How New York Media drives direct traffic to its verticals

When New York Media launched its first vertical media property, Grub Street, in 2006, it was all about publishing content geared toward Google search. But while New York Media is still launching verticals, the way it finds audiences for them has changed.

New York Media has seven verticals, including the tech-focused Select All, relationship and science vertical The Science of Us, and shopping guide The Strategist. Their editorial teams account for 28 percent of the company’s head count.
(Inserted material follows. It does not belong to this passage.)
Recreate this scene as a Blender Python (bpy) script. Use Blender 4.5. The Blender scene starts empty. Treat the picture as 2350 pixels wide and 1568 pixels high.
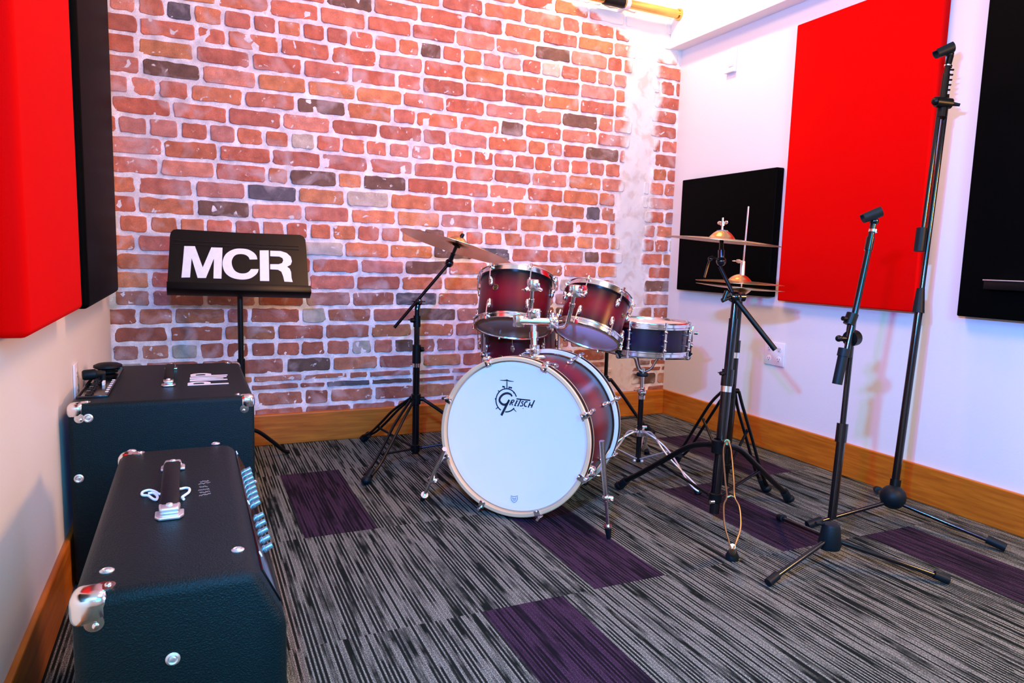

While many publishers have all but given up on chasing homepage traffic and are taking a distributed approach to launching media brands, New York Media’s goal is to drive people back to its own sites, and specifically its homepages. Homepage visits across its portfolio are up 19 percent year over year through the first half of 2017.

That’s important since 85 percent of the publisher’s overall traffic comes through side doors. New York Media has begun targeting people on Facebook with content that’s designed to drive them to the site, where they’ll likely be asked to sign up for an email newsletter.

It’s also changed its video strategy. At first, the focus was on driving as many video views as possible, getting hits like this video about people painted like animals, which has racked up over 133 million views. Those views didn’t help get people back to its sites, though, so New York Media shifted its focus to videos aimed at its core readers, like this one on The Cut’s Facebook page about how marble printing works.

“We brought in an audience that was less well-aligned with our brands,” said Michael Silberman, digital gm of New York Media. “We’ve started programming video that’s more likely to bring in our people.”

The pop-up blogs are leanly staffed, starting with one or two edit staffers. The company creates them to focus on a single topic for a month, with a presenting advertiser. For example, its fast-growing tech and internet culture site, Select All, began as a pop-up blog called Following, a blog about internet culture it created for the smartphone maker LG. Most recently, it launched The Job, a pop-up blog about the future of work, for Shinola, and it’s explored everything from personal relationships (which became The Science of Us) to schadenfreude (The Vindicated).

The goal is to evolve these blogs into standalone sites, which can take a while. The Cut, for example, didn’t get its own URL until this past spring, nearly nine years after it launched. “It fits into the overall ad strategy,” Silberman said. “We’re not trying to be 100 million [unique visitors per month]. We’re trying to develop deep relationships.”